海図で見る限り、箱崎から新田の沖にかけての海域では水深が40m弱ほどもある深場が近くに存在しています。
シロギスも本来冬場は深場で過ごすものですが、厳寒期であっても大型ほど生命維持に必要な数少ない餌を求めてより岸に近い場所まで回遊しているのではないかと思います。
盛期の夏場には個々のポイントで回遊するキスも、越冬時期に過ごすポイントが限られていて、その居場所が特定されてしまったために集中的に大きなサイズが釣られてしまったとも考えられます・・・。
裏シーズンに一網打尽にされたのも要因の一つでしょうか。
近年のシーズン中では明らかに大型キスの釣れる数が急激に減少してきたことには間違いありません!
以前には大型キス特有の波長のとても長いアタリが日に何度か訪れていましたが、近年は極めて稀です。
重い35号錘の固定天秤もろとも一気に引っ手繰っていく凄まじいアタリに、起こしていた竿を倒しても尚引き込まれていくラインに驚かされていましたが、そんな激アタリにも遭遇しにくくなりました。
また、近年では著しく大型青物魚が増えて回遊魚をことごとく餌にしている可能性も否めません。
年末にかけて小型魚の群れを追うm級のブリやハマチが岸から数十mほどのところまで来て回遊していますし、座布団級を遥かに超えるサイズのヒラメの存在なども耳にしています・・・。
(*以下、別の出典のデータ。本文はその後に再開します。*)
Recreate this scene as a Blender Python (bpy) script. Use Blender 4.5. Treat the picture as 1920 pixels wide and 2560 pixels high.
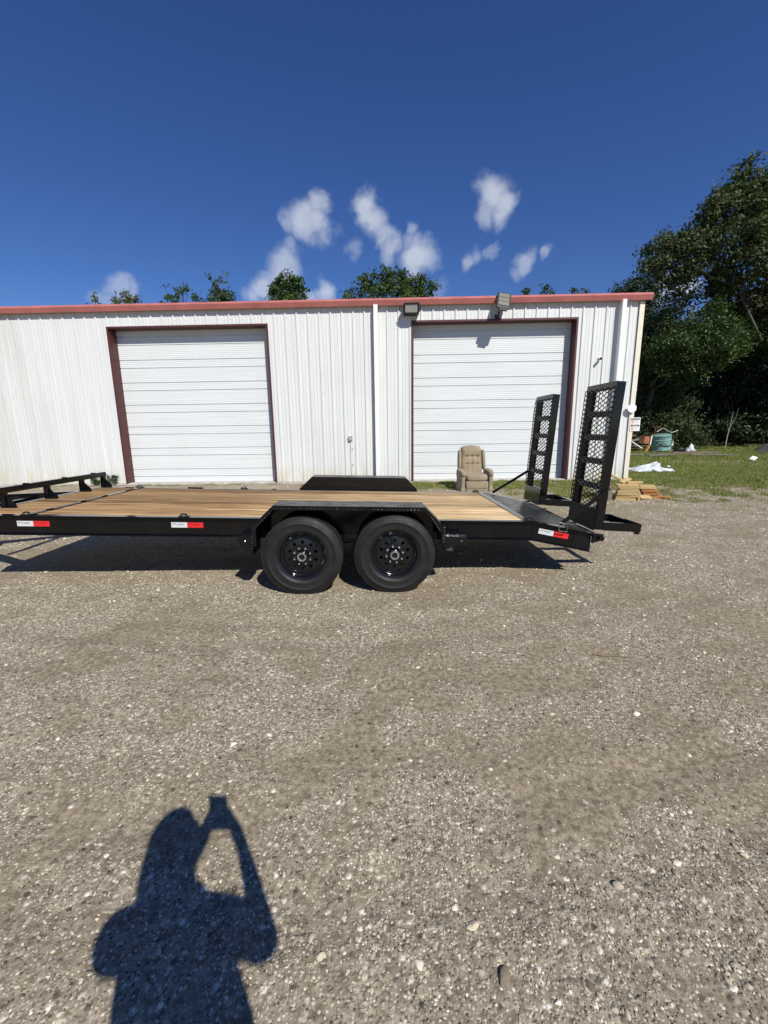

シロギスの天敵であるエソであっても、青物に食われてしまうと聞きますのでその勢いは相当なものです。
10年一昔とは言え、徐々に変わり行く海の生態系に少し悲しくなる現実がありとても残念です。
種の小型化が起こればその数は増え、数が減れば大型化すると言われるため、カレイに比べればキスの絶対数自体はそう大きく減少していないのかもしれません。
釣れない原因は特定できませんので、これ以上考えてもきりがないですね。
少々面倒くさい話で御免なさいね(笑)
そこまで考える僕が変わっているのかな?
どこかで大型シロギスの復活を願う投げ師の悩みのお話でした。